Improve the material, social, and spiritual life of each community

One of their proverbs stood out for me:

“Breathe not the sins of others so long as thou art thyself a sinner.”


I sure fail at that one now and then and need to do better!

Sunday, February 8, 2015

The Game Is On

I couldn’t be bothered, the game is on.

I don’t have time for that, the game is on.

That’s so boring; besides, the game is on.

You’re right, the game is on.  It’s late in the third quarter and you’re behind by a lot.  Only extraordinary effort on yours and your teammates’ parts will avert defeat.


The game?
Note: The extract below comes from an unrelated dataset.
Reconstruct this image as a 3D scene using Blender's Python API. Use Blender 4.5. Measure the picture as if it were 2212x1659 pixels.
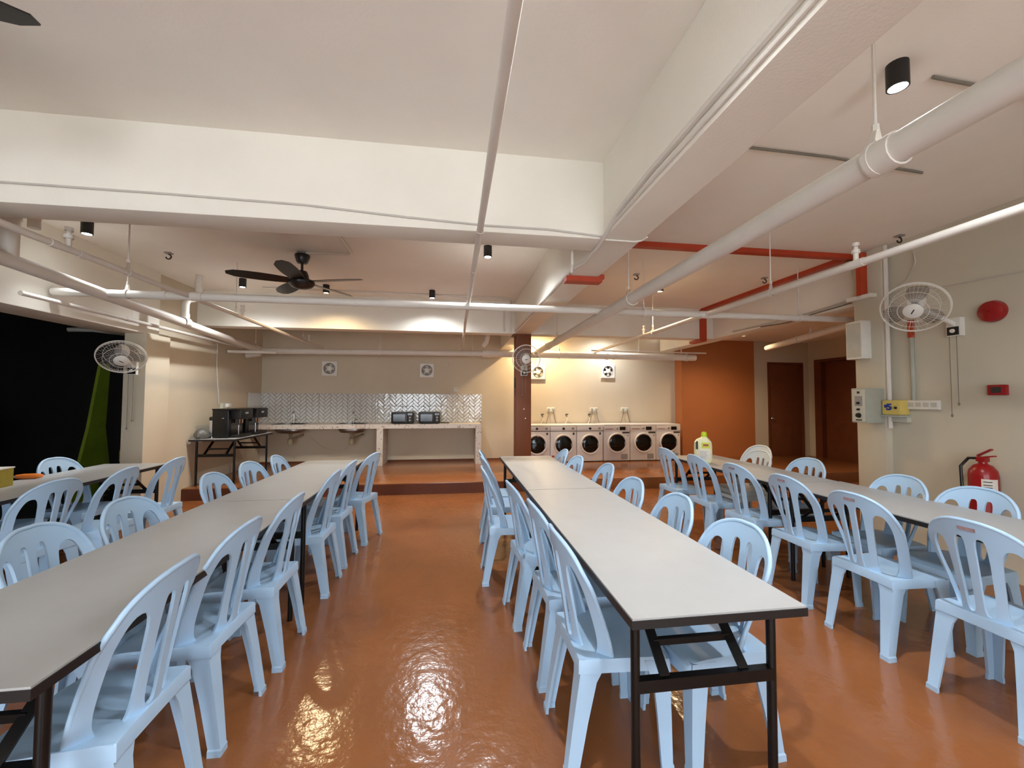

It is your very future, your very freedom, and your descendants’.

Sunday, February 1, 2015

Great Nations Do Not Impoverish Their Intellectuals

Tenured professors continue to get early retirement buy outs.  Not only are they costing the university money with their higher salaries, but they are a “bad” example for the newbie profs who are already, or about to be, getting shortchanged.  That is, no retirement program other than the false one available to most private sector employees these days, and lower wages.

The independence of intellectuals, so needed for society, was under siege before. 


And now, another wall has been breached. 

Sunday, January 25, 2015

Tough Guys? It's Relative

Men’s vulnerabilities are complex.  Some men can take enormous pain and deprivation, but give them a flu bug and they shrivel in incredible weakness and intolerance.

Sunday, January 18, 2015

Bother That

Does it bother no one that we prosecuted and jailed—at hard labor—Japanese for waterboarding?  That we apparently courtmartialed an American soldier in Vietnam for doing it?  And yet today we say when we did it last decade “it wasn’t torture,” or “it was justified,” or “well, maybe it wasn’t exactly right, but we certainly aren’t going to prosecute anyone for it.”

As conscience dims, a dark state fills the void.

Something we should remember whenever our desire for “safety” and “security” from possible terror attacks tempt us to give up who and what we truly are and should be.  Isn’t it better that hundreds, maybe thousands, of people POSSIBLY be put in danger rather than all of us lose our collective American soul?

Sunday, January 11, 2015

Fish In A Barrel Satire

The congressman going to jail for money laundering and hiding his “business’s” profits?  He will be replaced by the prosecutor who didn’t try to bring an indictment against the cop who killed Eric Garner.

Sunday, January 4, 2015

Karma To Me

It would have been my mom’s birthday today. Guess it still is.

How many times I hurt my parents thoughtlessly and unintentionally, so unaware and self-focused I was.  I didn’t care enough to know how my words and actions might affect them.  Like they didn’t have feelings, or if they did, were so tough nothing could affect them.  How childish I was, even as a near “man.”


I thought about that recently.  Because now it has been my turn with my children.